Not all young girls, either, had a history as fair as their namesakes. In the Middle East, Tamar is a popular name for girls. It comes from tamr, the Arabic for “date.” The date in that culture was not only essential to life, providing food and shelter, but revered for its graceful palms. It was often a suitable name for a lovely young girl. Not all their lives reflected it. Tamar, Absalom’s “fair sister,” was helplessly embroiled in a story worthy of the most sordid news we read today, including incest, rape, and murder. (The curious can read all about it in II Samuel 13.) Poor little Gelsomina (Jasmine) in La Strada had a sad story, too. And Rosamund (for Rosamundi, or “Rose of the World”) was, the leg-end tells us, hunted down by Eleanor, the jealous wife of Henry II, and murdered. Legend or not, we know she died young and her tomb bore the epitaph that she did not now smell like a rose (non redolet sed olet). The rose called for her is, however, pink and white and deliciously fragrant.

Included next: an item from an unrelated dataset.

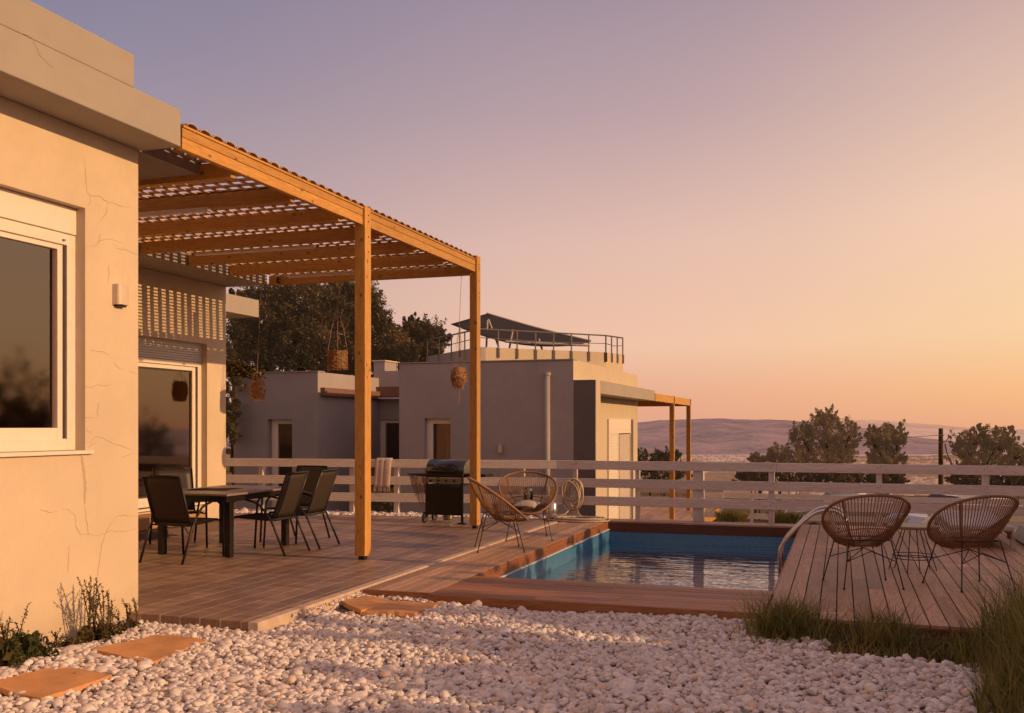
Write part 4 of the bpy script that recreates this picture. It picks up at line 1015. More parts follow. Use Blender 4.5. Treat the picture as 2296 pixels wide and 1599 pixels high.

In the autumn, we often think of those who are no longer with us. It’s that time of year. Life will continue, but much is dying away. It’s time to let the garden die, too—or at least go to sleep until next spring. We gardeners are lucky because, having learned this year what not to do, we’ll have another chance to change things. Sadly, we can’t always do that with our own lives—and we sometimes wish we could go back and give more to those we loved. At least I could have been more sympathetic when my mother wished to be remembered in a flower. I just didn’t see why she would have wanted that! And I cannot give her the wish unless I breed a new flower (that’s unlikely). I can do no more than remember the flowers she grew so lovingly. Perhaps that might be enough for most gardeners in the end.